White House

President Barack Obama attempted to veto a new law that gives Americans the power to sue other counties when terrorism is involved, but Congress used its power to push the law through, anyway. Under it, when a terrorist attack happens in the United States and another country is connected to it, those who have lost loved ones can then sue that country for compensation. It is called the Justice Against Sponsors of Terrorism Act (JASTA).

September 11

The most common example being cited is the largest terrorist attack on American soil: September 11th. It has been said that Saudi Arabia was connected to the attacks by sponsoring those who carried them out, though the country itself did not attack the United States. Because of that alleged backing, those who saw family members die on that tragic day could sue Saudi Arabia.

International Tension

The idea here seems to be that it's impossible to get financial compensation for a wrongful death from a terrorist group itself, but victims and families need somewhere to turn when they are wronged. Countries that helped make an attack possible are the logical target, as they're unable to hide and can afford to pay compensation.

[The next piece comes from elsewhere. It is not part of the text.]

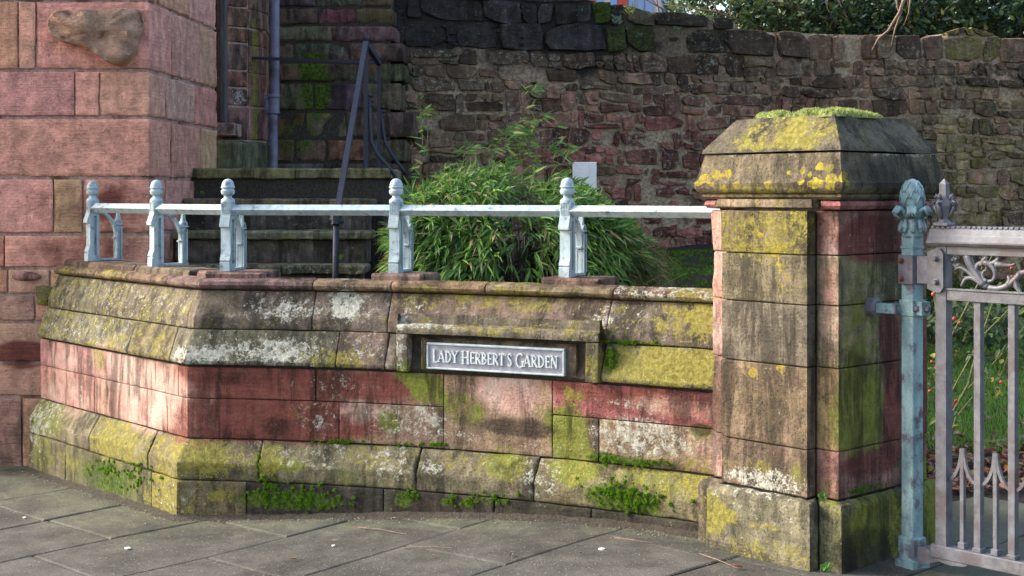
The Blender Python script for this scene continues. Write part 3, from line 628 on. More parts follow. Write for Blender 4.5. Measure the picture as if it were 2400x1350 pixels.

However, opponents of the law say that it's going to cause international tension if Americans begin suing other countries. This could especially be true if those countries deny that they were involved or if there is not much in the way of solid proof tying them to the attacks. They say it could hurt diplomatic relations across the globe. After all, Saudi Arabia is just one example; legal experts have noted that the Act makes it possible to sue any country that is tied to an attack, not just those stereotypically associated with this behavior.

The president was opposed to the law because it could be used against the United States, as well. There are those who feel that aid to foreign rebel groups and foreign countries from the U.S. could be seen as financing military action elsewhere and causing wrongful death cases.

Your Right to Compensation

How effective this will be remains to be seen. Still, it is a big legal step, especially with the way the presidential veto was overridden, so it's important for people to know if they have a right to compensation under the new law when a loved one is killed.